Symphony no. 13, op. 113 (”Babi Yar”)

Shostakovich’s Thirteenth for bass solo, male choir and orchestra, consists of five movements to five different poems by the poet Yevgeny Yevtushenko. The first movement (‘Babi Yar’) takes its theme from one of the largest massacres of the Holocaust. Babi Yar is a ravine near Kiev where a Nazi detachment murdered over 30 thousand Ukrainian Jews. Not even a memorial was erected at Babi Yar until 1976, which led the poet in 1961 and the composer in 1962 to erect their own monuments in music. The second movement (‘Humour’) is shrill music with a circus atmosphere.
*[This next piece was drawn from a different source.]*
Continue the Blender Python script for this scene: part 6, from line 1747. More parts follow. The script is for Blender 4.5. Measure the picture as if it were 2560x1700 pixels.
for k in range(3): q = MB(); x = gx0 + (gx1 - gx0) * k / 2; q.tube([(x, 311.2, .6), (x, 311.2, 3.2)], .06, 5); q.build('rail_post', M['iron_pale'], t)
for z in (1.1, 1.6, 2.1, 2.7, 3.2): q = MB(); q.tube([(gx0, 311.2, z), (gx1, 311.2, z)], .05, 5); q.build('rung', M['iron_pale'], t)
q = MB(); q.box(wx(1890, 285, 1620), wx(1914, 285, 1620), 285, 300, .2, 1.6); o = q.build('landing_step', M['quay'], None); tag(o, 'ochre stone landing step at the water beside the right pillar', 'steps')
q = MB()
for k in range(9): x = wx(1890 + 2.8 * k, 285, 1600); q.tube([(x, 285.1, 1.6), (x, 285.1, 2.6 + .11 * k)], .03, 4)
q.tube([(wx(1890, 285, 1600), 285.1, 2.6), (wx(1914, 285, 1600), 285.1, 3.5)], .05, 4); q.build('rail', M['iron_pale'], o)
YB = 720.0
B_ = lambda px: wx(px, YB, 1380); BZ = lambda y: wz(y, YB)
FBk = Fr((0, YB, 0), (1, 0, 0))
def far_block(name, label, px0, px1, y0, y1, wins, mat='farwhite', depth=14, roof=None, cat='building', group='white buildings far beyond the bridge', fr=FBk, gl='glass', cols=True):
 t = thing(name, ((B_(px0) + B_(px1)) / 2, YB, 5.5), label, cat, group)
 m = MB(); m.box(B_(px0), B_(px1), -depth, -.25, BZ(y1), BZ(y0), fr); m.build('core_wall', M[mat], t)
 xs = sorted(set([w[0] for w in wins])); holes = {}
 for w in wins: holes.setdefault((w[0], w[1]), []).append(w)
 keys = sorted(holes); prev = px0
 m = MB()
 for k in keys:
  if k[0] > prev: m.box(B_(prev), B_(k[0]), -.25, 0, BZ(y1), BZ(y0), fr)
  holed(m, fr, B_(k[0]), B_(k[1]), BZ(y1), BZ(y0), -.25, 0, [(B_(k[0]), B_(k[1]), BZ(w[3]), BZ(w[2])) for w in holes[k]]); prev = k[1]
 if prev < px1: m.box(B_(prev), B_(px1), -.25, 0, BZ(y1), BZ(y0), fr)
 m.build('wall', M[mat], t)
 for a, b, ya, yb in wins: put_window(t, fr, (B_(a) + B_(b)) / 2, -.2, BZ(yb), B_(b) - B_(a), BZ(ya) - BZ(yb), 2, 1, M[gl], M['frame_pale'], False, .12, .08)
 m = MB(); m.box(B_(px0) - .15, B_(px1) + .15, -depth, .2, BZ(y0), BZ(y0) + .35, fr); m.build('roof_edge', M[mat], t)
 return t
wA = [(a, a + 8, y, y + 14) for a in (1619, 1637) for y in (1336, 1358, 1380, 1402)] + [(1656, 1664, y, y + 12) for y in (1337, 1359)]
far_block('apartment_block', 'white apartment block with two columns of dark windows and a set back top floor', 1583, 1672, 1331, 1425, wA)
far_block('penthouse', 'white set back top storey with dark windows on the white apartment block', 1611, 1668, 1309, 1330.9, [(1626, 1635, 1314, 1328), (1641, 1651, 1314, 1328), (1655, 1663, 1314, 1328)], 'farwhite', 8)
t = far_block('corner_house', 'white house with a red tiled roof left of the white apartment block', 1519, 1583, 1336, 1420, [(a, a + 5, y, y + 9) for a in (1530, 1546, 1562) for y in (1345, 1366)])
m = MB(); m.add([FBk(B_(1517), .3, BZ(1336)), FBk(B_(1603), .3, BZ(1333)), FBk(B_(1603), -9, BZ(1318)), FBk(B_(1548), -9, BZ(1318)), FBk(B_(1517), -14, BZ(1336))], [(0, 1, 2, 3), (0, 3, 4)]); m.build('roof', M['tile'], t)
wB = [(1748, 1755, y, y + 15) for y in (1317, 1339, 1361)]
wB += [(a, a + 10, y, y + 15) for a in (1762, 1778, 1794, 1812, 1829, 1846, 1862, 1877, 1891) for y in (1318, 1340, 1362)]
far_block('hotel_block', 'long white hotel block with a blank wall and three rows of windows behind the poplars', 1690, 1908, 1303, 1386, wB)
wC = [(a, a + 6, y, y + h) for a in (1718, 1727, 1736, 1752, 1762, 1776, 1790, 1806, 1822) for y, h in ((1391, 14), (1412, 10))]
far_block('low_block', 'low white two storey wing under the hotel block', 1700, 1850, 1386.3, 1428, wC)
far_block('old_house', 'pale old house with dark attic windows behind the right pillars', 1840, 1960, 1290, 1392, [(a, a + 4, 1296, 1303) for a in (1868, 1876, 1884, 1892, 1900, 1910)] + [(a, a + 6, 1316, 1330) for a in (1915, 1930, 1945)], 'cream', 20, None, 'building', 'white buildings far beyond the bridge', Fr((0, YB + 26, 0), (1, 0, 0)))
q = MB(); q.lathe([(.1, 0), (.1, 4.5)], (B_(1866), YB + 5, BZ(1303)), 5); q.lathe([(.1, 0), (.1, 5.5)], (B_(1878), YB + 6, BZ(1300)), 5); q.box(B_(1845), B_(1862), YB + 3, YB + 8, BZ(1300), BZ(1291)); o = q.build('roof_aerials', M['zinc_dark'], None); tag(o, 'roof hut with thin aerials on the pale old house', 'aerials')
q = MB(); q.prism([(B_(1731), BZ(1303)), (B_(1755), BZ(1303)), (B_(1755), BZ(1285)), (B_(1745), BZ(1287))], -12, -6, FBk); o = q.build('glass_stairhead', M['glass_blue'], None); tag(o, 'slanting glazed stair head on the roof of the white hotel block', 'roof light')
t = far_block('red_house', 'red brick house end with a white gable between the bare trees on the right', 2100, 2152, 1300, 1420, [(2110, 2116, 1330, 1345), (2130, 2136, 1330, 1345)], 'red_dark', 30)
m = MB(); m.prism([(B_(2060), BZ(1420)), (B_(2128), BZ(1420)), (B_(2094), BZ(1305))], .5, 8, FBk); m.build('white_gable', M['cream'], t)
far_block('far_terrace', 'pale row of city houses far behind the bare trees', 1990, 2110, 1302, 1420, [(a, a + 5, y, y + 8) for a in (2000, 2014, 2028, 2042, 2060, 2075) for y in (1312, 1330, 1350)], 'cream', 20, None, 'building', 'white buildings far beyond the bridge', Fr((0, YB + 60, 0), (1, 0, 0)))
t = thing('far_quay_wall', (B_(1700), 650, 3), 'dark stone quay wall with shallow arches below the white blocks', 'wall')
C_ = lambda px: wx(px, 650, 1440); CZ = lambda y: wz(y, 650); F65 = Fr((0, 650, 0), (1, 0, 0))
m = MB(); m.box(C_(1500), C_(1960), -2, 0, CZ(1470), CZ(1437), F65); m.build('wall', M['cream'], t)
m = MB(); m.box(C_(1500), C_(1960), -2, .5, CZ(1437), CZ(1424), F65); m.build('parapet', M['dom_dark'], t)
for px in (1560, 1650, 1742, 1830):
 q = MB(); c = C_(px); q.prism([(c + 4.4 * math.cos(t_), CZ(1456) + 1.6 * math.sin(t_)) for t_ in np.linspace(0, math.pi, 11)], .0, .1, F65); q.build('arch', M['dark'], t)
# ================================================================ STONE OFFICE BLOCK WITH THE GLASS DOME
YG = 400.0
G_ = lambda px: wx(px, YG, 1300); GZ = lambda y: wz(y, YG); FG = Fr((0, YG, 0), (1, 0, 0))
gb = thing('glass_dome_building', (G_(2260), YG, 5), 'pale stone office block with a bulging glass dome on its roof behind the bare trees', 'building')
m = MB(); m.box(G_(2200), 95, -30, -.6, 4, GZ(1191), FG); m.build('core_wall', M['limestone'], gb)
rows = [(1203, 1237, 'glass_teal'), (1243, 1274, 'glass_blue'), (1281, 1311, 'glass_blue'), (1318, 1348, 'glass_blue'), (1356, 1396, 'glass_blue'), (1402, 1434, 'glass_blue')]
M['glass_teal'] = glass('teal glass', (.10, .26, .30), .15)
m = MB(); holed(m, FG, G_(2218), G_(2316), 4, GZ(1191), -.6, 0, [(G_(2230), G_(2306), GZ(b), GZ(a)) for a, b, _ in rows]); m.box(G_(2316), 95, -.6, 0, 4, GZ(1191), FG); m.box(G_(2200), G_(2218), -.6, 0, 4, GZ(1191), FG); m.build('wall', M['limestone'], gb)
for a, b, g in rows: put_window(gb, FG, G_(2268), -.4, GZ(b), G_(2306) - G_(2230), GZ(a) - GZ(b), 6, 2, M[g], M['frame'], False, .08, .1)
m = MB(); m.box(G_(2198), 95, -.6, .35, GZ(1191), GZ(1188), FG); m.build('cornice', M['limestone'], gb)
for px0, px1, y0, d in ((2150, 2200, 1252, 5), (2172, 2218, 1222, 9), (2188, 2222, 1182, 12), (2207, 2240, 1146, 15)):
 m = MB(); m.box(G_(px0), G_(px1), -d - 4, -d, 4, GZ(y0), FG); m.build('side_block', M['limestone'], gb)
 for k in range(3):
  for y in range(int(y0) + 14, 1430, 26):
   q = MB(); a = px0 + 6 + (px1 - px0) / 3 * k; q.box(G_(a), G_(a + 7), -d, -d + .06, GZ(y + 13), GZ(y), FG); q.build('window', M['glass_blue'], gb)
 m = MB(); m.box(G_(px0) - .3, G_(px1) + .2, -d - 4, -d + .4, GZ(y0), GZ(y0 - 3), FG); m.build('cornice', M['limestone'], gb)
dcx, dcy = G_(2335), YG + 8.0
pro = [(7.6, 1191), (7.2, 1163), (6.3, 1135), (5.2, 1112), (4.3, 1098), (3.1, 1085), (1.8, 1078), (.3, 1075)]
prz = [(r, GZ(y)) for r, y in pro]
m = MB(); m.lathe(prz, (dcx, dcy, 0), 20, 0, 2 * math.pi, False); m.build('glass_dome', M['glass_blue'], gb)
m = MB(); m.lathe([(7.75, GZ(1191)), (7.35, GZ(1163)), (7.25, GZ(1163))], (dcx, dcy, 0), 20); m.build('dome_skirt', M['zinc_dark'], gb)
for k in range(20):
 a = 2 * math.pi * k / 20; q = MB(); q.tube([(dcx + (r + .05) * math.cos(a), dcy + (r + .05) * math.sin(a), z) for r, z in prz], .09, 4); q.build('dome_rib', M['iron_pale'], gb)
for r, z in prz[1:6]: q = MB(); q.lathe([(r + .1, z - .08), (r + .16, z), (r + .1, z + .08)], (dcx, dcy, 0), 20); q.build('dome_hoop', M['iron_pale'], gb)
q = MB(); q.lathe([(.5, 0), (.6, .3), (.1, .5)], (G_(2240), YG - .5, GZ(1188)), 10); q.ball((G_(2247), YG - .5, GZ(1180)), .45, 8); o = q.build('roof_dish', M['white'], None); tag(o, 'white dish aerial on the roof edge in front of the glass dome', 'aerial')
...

The poem speaks of the immortality of humour and when the soloist and chorus are singing about how humour survived its own execution and danced a little dance, a ‘mistuned’ version of the theme from the third movement of Bartók’s Sonata for Two Pianos and Percussion enters. The slow third movement (‘In the Store’) is a tribute to Soviet women who survived the hardships of the Second World War. The ending of this movement is the only place in the work where the male chorus, up till then singing in unison, splits into three parts for a plagal cadence to pay homage to the heroines of grim everyday life. The fourth movement (‘Fears’) is about fears old and new in Russia and the 1960s Soviet Union. ‘Fears are dying out in Russia’, the soloist sings, while the orchestra gives a chilling rendering of the atmosphere of fear… And when the poem comes to the part about old times, Shostakovich evokes a well-known Soviet massovaya pesnya or mass song. The finale (‘Career’) is again ironic, where the punch line of the spoofing of petit careerists is,‘I follow my career by not following it!’